[SET PROBLEM]: Transcribe the records that follow, preserving every word.

[SUPPLIED DATA]:
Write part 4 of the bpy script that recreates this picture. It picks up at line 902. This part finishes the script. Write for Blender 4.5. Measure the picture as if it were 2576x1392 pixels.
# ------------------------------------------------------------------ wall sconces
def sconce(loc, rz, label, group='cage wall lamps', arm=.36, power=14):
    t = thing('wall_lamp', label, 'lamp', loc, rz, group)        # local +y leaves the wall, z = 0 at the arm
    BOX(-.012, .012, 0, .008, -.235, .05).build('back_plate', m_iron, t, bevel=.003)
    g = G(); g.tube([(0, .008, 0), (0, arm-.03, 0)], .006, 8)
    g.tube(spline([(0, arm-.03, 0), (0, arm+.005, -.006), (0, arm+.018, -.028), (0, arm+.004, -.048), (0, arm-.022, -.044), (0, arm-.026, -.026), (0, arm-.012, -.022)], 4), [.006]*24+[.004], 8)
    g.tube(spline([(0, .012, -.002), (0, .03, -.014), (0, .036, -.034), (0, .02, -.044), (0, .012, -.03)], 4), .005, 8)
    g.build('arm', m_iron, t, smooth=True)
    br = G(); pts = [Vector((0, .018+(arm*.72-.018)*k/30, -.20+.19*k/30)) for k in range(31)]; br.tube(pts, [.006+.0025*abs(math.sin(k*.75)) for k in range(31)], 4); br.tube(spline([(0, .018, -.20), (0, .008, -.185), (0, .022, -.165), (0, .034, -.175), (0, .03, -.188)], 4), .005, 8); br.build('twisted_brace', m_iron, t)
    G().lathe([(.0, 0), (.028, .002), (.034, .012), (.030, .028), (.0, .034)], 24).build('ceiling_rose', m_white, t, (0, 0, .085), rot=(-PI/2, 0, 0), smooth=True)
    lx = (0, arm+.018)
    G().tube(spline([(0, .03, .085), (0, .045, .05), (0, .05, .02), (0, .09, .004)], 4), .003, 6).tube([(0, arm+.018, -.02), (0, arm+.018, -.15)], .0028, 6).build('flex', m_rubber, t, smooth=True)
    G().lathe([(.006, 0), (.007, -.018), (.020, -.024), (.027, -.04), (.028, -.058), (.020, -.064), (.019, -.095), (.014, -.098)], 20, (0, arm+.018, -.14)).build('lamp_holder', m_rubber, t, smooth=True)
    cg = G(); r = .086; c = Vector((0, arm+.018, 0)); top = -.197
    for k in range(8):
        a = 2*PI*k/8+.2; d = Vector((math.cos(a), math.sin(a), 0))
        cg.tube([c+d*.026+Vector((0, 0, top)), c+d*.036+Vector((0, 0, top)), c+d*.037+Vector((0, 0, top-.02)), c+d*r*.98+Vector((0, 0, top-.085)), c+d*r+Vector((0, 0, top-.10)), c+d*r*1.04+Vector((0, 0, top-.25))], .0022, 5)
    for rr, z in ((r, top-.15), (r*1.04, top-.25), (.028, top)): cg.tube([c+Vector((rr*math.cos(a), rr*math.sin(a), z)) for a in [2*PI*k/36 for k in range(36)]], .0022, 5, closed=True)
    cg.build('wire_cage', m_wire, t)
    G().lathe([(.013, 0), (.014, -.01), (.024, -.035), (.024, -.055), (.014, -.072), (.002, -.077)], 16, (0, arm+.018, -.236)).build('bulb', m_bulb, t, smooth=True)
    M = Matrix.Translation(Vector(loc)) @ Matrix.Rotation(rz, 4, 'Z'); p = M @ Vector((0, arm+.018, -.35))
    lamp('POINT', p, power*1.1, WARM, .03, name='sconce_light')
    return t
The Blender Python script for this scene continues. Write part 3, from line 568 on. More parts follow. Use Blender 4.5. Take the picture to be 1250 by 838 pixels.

[ANSWER TO THIS PROBLEM]:
Write part 4 of the bpy script that recreates this picture. It picks up at line 902. This part finishes the script. Write for Blender 4.5. Measure the picture as if it were 2576x1392 pixels.
# ------------------------------------------------------------------ wall sconces
def sconce(loc, rz, label, group='cage wall lamps', arm=.36, power=14):
    t = thing('wall_lamp', label, 'lamp', loc, rz, group)        # local +y leaves the wall, z = 0 at the arm
    BOX(-.012, .012, 0, .008, -.235, .05).build('back_plate', m_iron, t, bevel=.003)
    g = G(); g.tube([(0, .008, 0), (0, arm-.03, 0)], .006, 8)
    g.tube(spline([(0, arm-.03, 0), (0, arm+.005, -.006), (0, arm+.018, -.028), (0, arm+.004, -.048), (0, arm-.022, -.044), (0, arm-.026, -.026), (0, arm-.012, -.022)], 4), [.006]*24+[.004], 8)
    g.tube(spline([(0, .012, -.002), (0, .03, -.014), (0, .036, -.034), (0, .02, -.044), (0, .012, -.03)], 4), .005, 8)
    g.build('arm', m_iron, t, smooth=True)
    br = G(); pts = [Vector((0, .018+(arm*.72-.018)*k/30, -.20+.19*k/30)) for k in range(31)]; br.tube(pts, [.006+.0025*abs(math.sin(k*.75)) for k in range(31)], 4); br.tube(spline([(0, .018, -.20), (0, .008, -.185), (0, .022, -.165), (0, .034, -.175), (0, .03, -.188)], 4), .005, 8); br.build('twisted_brace', m_iron, t)
    G().lathe([(.0, 0), (.028, .002), (.034, .012), (.030, .028), (.0, .034)], 24).build('ceiling_rose', m_white, t, (0, 0, .085), rot=(-PI/2, 0, 0), smooth=True)
    lx = (0, arm+.018)
    G().tube(spline([(0, .03, .085), (0, .045, .05), (0, .05, .02), (0, .09, .004)], 4), .003, 6).tube([(0, arm+.018, -.02), (0, arm+.018, -.15)], .0028, 6).build('flex', m_rubber, t, smooth=True)
    G().lathe([(.006, 0), (.007, -.018), (.020, -.024), (.027, -.04), (.028, -.058), (.020, -.064), (.019, -.095), (.014, -.098)], 20, (0, arm+.018, -.14)).build('lamp_holder', m_rubber, t, smooth=True)
    cg = G(); r = .086; c = Vector((0, arm+.018, 0)); top = -.197
    for k in range(8):
        a = 2*PI*k/8+.2; d = Vector((math.cos(a), math.sin(a), 0))
        cg.tube([c+d*.026+Vector((0, 0, top)), c+d*.036+Vector((0, 0, top)), c+d*.037+Vector((0, 0, top-.02)), c+d*r*.98+Vector((0, 0, top-.085)), c+d*r+Vector((0, 0, top-.10)), c+d*r*1.04+Vector((0, 0, top-.25))], .0022, 5)
    for rr, z in ((r, top-.15), (r*1.04, top-.25), (.028, top)): cg.tube([c+Vector((rr*math.cos(a), rr*math.sin(a), z)) for a in [2*PI*k/36 for k in range(36)]], .0022, 5, closed=True)
    cg.build('wire_cage', m_wire, t)
    G().lathe([(.013, 0), (.014, -.01), (.024, -.035), (.024, -.055), (.014, -.072), (.002, -.077)], 16, (0, arm+.018, -.236)).build('bulb', m_bulb, t, smooth=True)
    M = Matrix.Translation(Vector(loc)) @ Matrix.Rotation(rz, 4, 'Z'); p = M @ Vector((0, arm+.018, -.35))
    lamp('POINT', p, power*1.1, WARM, .03, name='sconce_light')
    return t
The Blender Python script for this scene continues. Write part 3, from line 568 on. More parts follow. Use Blender 4.5. Take the picture to be 1250 by 838 pixels.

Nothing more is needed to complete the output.